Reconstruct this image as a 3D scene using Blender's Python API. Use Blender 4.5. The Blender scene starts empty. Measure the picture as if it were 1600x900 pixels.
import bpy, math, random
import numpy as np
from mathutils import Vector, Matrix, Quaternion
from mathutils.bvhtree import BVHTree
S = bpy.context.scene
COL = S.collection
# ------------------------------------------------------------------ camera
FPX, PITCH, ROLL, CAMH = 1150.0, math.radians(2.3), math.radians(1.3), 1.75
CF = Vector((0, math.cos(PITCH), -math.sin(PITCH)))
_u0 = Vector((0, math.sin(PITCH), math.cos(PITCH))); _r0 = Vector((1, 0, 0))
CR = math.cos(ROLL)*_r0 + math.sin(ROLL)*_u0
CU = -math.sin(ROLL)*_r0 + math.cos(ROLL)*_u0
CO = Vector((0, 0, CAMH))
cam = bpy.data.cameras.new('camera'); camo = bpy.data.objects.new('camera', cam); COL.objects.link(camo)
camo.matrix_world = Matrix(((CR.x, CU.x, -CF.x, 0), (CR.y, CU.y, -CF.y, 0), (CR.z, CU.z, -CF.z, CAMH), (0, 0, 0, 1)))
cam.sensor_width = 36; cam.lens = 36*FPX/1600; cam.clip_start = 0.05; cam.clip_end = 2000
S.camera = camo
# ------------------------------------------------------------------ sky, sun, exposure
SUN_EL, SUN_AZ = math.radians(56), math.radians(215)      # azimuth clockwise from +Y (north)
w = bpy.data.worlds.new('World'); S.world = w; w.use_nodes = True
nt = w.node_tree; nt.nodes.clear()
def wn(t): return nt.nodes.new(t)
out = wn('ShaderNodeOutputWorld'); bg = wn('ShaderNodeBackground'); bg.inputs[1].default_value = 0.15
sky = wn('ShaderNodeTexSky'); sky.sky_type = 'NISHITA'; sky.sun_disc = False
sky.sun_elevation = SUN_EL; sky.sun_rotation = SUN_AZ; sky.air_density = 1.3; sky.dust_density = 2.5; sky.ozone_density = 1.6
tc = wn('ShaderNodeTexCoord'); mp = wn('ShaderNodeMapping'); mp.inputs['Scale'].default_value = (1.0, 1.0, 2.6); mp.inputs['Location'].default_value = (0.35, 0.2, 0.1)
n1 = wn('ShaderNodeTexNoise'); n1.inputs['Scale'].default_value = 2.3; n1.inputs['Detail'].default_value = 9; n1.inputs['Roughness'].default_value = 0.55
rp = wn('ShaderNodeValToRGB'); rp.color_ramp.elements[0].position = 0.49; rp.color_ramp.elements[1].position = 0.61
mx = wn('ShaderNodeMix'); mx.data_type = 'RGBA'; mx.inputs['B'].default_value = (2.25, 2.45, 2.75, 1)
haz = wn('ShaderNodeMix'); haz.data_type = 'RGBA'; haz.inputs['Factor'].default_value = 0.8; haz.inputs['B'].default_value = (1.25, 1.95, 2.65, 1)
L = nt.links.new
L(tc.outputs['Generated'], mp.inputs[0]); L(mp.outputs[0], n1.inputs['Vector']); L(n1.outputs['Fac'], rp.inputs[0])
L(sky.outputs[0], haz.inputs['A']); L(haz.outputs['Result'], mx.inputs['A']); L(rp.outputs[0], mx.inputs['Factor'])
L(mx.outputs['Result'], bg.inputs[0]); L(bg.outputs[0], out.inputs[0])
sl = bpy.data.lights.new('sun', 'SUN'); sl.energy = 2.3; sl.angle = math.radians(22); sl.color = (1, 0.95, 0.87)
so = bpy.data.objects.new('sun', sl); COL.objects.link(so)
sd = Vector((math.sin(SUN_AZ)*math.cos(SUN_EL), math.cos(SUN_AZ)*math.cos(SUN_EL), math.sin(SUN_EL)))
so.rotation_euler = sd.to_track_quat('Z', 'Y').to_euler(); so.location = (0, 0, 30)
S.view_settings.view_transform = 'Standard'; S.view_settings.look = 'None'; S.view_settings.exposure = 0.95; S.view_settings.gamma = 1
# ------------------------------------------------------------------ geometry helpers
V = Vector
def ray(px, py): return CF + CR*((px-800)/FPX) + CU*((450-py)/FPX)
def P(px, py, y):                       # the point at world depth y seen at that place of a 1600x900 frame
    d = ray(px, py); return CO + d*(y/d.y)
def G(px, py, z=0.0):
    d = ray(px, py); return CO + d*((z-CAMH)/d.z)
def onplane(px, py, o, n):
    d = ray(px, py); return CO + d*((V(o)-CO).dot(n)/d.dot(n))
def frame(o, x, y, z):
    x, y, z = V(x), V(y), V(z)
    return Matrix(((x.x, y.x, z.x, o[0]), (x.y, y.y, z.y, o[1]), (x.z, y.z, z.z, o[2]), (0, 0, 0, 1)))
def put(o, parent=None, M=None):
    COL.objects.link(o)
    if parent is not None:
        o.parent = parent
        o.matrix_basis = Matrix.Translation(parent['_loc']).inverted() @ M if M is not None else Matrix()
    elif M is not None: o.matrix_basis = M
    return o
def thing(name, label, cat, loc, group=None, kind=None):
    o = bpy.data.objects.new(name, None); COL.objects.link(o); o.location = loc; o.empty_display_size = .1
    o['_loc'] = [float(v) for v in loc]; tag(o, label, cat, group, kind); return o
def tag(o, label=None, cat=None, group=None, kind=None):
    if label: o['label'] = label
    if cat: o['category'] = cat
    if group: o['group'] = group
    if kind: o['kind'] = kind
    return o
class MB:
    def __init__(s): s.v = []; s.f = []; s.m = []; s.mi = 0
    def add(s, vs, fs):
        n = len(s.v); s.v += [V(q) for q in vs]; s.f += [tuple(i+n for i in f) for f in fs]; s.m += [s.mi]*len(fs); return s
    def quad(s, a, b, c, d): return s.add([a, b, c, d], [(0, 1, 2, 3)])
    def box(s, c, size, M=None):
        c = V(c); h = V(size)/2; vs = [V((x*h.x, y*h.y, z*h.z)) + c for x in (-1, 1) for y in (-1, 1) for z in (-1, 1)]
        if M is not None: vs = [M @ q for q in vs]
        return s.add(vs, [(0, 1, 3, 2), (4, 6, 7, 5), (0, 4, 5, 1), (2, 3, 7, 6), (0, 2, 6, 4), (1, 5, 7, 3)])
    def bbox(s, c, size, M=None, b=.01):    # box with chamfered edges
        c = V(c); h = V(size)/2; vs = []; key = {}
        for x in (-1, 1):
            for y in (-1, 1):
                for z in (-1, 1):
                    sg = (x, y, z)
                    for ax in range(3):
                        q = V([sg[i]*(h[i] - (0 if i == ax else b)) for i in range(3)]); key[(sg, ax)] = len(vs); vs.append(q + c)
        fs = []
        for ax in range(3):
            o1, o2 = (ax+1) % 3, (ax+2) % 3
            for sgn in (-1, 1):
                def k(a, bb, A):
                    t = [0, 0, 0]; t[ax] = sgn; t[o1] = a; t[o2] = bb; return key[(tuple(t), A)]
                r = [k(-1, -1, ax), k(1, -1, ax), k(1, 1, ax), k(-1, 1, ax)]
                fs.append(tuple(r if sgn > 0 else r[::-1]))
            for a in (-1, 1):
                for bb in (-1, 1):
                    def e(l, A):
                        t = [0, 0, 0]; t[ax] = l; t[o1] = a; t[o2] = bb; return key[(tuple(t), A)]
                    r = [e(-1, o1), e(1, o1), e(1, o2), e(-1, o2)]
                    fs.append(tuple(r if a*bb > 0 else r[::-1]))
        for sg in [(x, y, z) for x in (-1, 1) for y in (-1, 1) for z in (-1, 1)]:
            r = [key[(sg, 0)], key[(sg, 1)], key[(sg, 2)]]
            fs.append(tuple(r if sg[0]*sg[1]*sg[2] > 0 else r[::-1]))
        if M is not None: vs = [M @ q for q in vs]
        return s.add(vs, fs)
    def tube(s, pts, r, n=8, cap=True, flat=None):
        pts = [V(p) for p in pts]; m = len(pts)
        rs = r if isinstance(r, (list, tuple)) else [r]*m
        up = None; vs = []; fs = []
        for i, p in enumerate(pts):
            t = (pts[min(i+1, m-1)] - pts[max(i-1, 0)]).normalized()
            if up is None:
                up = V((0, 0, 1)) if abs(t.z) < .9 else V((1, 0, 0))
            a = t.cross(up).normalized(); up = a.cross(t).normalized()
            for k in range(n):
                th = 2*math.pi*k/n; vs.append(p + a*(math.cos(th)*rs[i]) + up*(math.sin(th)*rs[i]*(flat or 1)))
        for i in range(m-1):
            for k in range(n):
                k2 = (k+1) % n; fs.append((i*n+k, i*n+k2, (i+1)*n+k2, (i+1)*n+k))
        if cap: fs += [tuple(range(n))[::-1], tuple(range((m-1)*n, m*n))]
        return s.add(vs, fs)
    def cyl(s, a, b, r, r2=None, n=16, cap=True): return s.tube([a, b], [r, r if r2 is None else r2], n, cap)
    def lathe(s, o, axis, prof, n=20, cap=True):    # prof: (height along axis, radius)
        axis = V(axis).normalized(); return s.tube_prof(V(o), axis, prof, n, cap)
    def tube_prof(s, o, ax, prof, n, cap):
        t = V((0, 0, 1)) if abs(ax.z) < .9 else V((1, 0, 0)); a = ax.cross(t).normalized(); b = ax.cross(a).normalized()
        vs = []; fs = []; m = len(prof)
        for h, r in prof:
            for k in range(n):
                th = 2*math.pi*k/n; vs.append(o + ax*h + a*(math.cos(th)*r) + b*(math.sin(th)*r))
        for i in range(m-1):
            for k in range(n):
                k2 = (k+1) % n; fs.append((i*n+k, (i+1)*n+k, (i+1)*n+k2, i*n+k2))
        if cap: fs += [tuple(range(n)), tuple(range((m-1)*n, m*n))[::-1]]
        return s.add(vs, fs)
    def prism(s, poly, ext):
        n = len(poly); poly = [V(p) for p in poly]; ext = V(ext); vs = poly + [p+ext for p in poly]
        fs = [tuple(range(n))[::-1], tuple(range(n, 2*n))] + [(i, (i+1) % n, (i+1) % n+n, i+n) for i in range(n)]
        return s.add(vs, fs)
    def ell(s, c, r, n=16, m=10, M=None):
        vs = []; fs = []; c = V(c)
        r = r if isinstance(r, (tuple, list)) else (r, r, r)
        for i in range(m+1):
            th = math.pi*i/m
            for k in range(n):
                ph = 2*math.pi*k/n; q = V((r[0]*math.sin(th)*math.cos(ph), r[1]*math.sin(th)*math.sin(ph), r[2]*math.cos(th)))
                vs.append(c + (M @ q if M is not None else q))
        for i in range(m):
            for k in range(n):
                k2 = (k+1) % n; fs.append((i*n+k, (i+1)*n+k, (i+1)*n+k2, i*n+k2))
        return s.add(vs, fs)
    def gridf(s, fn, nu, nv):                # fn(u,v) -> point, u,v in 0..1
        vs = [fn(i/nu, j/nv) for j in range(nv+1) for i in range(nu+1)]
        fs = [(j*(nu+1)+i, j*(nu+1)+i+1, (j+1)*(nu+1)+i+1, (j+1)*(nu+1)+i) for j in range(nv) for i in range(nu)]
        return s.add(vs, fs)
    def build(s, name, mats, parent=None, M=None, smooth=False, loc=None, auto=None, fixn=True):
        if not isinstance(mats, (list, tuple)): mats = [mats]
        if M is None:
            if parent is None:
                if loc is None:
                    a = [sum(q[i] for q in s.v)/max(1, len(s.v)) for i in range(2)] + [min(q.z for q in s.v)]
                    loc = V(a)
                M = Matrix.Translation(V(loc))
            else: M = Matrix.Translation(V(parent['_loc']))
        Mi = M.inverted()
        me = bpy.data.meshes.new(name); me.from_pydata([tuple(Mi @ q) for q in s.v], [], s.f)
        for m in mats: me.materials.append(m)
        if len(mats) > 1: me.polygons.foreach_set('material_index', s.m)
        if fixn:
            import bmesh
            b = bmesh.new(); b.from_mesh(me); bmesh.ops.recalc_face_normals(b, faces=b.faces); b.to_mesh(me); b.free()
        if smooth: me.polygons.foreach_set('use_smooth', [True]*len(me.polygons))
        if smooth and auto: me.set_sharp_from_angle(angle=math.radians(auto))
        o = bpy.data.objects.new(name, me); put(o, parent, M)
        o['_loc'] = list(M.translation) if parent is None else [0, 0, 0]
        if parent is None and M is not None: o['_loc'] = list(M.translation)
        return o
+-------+
**Job:**
Which lines hold the word "scene"? Copy all of them.

**Task answer:**
Reconstruct this image as a 3D scene using Blender's Python API. Use Blender 4.5. The Blender scene starts empty. Measure the picture as if it were 1600x900 pixels.
S = bpy.context.scene